Reliance Industries: Forced price cut has no impact on oil retailing plans

The official also denied notions of the company going slow on fuel retailing side.

Update: 2018-10-18 13:10 GMT
As much as 90 per cent of India's USD 700 billion retail market is unorganised, made up mostly of neighbourhood kirana stores selling groceries and other sundries.

Mumbai: The government move to make auto fuels cheaper by asking state-run oil companies take a hit will not impact Reliance Industries' retail fuel expansion plans, a top official has said. The official also denied notions of the company going slow on fuel retailing side.

After the fuel price deregulation, especially that of diesel in September 2014, RIL, which has licence to operate 5,000 pumps, had begun to reopen the shut pumps in a phased manner and so far it has re-commissioned only 512 of them, much slower than the rivals like Nayara Energy (formerly Essar Oil which operates over 3,500 pumps now) and Shell.

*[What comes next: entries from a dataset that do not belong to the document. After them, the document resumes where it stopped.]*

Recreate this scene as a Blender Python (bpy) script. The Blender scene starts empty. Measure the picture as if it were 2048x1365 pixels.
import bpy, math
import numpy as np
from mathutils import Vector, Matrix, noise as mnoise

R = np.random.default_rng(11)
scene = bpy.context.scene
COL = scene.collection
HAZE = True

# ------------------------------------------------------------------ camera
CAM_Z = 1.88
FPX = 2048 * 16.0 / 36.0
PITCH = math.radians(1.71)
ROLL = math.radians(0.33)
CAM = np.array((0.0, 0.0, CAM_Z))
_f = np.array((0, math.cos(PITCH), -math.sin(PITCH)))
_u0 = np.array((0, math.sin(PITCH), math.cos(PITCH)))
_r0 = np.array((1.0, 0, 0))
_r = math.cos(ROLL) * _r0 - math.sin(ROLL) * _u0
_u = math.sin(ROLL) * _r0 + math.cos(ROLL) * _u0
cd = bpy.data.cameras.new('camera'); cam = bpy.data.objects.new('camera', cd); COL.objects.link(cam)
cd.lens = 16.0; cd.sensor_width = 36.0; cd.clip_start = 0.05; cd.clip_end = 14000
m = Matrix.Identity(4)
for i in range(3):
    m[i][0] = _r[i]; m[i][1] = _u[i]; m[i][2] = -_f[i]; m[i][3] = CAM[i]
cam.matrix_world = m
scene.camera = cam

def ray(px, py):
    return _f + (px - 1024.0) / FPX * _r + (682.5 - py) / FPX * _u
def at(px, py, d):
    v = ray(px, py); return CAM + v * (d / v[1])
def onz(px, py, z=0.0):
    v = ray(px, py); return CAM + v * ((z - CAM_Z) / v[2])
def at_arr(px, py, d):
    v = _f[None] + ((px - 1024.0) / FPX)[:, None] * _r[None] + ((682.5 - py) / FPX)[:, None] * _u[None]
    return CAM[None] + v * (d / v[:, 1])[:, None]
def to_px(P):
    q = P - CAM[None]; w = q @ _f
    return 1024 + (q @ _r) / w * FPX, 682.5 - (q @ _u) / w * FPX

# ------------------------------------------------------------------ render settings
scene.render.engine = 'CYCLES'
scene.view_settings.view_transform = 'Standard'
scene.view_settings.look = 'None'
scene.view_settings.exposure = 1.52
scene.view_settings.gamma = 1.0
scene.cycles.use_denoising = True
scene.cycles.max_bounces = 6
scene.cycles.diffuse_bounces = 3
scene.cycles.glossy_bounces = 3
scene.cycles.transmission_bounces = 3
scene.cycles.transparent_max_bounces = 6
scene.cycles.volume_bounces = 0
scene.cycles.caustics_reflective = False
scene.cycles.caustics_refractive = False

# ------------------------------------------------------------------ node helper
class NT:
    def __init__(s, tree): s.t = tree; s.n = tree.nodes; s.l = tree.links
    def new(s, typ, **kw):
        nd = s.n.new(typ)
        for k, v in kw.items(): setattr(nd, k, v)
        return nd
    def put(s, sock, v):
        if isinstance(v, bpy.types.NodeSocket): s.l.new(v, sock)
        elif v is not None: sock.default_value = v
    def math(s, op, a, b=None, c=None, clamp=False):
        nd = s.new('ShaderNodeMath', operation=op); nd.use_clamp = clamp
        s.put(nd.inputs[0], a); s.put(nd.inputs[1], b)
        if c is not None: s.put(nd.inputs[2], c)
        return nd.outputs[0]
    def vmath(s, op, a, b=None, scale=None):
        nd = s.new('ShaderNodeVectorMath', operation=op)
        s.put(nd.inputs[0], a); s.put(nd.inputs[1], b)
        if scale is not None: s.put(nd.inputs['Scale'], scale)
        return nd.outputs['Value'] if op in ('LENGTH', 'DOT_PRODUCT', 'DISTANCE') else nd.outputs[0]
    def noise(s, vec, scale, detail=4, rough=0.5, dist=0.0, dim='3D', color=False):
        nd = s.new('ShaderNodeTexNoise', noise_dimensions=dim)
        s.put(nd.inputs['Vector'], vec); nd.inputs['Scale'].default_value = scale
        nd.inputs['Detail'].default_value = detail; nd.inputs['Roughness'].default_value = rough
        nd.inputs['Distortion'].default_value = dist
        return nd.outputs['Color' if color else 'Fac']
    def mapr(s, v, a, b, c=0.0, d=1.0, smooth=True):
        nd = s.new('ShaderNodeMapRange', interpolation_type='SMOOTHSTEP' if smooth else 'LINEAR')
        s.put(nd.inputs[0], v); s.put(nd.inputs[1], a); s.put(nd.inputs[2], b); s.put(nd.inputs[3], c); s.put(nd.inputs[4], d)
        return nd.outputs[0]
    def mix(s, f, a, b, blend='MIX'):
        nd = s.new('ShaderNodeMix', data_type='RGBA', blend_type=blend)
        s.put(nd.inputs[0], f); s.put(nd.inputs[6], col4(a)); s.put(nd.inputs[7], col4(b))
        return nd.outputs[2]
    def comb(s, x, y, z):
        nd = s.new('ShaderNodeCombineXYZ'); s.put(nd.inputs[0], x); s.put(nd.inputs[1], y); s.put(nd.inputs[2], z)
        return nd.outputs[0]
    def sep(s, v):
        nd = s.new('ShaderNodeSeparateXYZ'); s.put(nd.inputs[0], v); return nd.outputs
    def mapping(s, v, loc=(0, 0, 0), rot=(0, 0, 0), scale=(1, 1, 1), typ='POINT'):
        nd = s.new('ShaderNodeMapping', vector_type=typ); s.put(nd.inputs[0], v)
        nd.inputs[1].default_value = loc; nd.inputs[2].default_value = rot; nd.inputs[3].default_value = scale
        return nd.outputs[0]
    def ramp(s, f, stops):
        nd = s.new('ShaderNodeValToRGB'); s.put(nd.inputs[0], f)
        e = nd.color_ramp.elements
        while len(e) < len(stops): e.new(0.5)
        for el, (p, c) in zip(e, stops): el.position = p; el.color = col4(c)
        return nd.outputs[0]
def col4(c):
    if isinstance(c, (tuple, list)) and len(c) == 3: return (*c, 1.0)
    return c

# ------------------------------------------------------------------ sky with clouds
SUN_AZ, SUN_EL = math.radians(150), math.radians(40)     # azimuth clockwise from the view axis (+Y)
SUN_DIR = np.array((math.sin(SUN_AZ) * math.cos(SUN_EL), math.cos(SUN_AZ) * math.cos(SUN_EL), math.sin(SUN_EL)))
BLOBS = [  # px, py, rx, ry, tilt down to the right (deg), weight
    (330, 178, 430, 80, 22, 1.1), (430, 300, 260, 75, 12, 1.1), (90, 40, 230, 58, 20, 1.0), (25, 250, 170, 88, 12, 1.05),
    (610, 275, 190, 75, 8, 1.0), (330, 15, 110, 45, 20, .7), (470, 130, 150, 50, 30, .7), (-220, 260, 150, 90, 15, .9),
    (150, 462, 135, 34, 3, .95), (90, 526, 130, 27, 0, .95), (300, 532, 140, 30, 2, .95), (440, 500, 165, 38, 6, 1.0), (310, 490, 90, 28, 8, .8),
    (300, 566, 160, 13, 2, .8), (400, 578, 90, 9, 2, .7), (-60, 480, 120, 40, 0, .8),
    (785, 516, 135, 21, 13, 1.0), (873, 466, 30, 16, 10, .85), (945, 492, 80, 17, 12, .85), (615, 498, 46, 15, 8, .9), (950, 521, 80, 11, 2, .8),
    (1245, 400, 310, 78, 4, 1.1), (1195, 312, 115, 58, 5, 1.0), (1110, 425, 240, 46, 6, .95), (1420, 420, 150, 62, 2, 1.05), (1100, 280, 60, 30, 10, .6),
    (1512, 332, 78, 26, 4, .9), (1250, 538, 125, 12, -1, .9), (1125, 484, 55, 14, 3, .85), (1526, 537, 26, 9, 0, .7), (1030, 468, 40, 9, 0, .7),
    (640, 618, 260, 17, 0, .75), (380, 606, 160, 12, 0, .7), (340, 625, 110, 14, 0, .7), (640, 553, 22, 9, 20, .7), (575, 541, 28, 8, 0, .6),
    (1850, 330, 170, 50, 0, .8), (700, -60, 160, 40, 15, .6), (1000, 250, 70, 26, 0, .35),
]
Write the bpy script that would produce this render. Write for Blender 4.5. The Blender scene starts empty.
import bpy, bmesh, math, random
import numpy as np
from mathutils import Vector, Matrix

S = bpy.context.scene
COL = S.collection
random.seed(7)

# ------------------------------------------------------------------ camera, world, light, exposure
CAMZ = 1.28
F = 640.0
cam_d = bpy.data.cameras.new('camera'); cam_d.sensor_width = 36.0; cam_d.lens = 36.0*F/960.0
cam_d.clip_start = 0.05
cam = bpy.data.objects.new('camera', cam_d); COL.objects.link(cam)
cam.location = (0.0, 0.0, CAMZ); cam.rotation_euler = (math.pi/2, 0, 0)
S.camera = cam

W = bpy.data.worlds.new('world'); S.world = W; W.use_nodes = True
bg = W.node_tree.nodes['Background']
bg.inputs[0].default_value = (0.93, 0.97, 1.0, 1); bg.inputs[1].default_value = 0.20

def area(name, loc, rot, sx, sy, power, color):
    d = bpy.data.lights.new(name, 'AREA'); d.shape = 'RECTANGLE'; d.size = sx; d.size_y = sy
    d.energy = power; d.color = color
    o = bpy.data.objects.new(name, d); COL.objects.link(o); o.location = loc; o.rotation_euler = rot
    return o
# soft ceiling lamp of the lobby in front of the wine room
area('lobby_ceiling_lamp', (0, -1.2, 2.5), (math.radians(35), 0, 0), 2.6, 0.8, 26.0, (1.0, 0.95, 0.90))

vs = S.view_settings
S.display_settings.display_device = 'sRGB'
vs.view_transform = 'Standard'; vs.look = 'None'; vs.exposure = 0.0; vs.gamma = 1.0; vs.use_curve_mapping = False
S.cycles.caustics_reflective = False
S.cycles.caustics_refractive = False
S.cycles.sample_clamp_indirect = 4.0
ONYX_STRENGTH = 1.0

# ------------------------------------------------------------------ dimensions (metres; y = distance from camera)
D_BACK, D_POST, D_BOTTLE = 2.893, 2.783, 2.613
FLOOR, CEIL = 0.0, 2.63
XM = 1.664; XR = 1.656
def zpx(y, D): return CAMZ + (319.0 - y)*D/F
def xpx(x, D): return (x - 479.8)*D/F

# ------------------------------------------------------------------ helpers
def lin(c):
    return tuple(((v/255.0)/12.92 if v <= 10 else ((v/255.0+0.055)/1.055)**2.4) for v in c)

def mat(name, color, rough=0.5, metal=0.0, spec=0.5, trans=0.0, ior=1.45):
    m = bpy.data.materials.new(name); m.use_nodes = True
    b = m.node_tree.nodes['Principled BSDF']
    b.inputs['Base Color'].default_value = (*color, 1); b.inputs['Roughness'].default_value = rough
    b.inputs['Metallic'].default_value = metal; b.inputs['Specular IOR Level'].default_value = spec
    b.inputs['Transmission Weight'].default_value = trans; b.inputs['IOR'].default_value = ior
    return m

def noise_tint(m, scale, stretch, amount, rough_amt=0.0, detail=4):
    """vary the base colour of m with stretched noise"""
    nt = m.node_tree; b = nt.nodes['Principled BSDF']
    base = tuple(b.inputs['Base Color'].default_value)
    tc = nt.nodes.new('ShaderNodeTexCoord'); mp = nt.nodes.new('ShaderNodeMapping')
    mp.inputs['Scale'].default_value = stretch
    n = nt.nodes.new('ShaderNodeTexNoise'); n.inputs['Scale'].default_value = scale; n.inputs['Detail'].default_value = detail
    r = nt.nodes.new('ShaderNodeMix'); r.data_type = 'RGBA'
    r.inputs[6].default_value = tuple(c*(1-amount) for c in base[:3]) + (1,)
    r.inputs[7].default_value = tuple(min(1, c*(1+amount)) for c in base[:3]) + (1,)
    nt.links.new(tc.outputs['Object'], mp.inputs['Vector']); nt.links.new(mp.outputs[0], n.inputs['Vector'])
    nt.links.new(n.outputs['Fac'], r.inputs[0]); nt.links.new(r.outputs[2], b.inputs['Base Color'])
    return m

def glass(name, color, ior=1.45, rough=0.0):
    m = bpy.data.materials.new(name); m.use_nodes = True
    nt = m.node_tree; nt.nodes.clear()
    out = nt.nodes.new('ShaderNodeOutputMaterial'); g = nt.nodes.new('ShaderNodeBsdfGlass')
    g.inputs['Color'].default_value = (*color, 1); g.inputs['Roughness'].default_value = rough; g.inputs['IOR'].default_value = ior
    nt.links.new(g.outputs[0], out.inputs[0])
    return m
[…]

Reliance was forced to shut down its retailing business following the sharp increase in under-recoveries following the spike in global crude prices since 2011.

"In a broader sense, I don't think it (the forced price reduction) is going to affect what we are planning to do in terms of our fuel retail expansion. I don't think we are going to let this alter our strategy in terms of what we are doing," V Srikanth, the joint group chief financial officer of the company, told reporters Wednesday evening.

He, however, conceded that the company will have to cut the retail price due to competitive pressures. It can be noted that along with a reduction in the Excise duty to the tune of Rs 1.5 a liter, government had early October also asked the state-run oil marketing companies which have a dominate share of the fuel retailing market to take a hit of Re 1 on every litre of diesel and petrol.

Many BJP-ruled states followed suit with cut in VAT, to minimise the pinch of the rise in oil prices on commoners. Sriknath said RIL's dependence on the oil retailing is very minimal, stating that only up to 5 per cent of its refining output of over 60 million tone is consumed in the domestic market and therefore, the impact from an overall numbers perspective is "very small".

When asked if the company is going slow on retail expansion, he denied so, saying the perception may be "in the context of some" rivals but his company is moving as per its retailing plans. He said RIL had signed an agreement with British oil major BP on the fuel retailing front, but it has not been enforced on the ground as it may be lacking in specifics.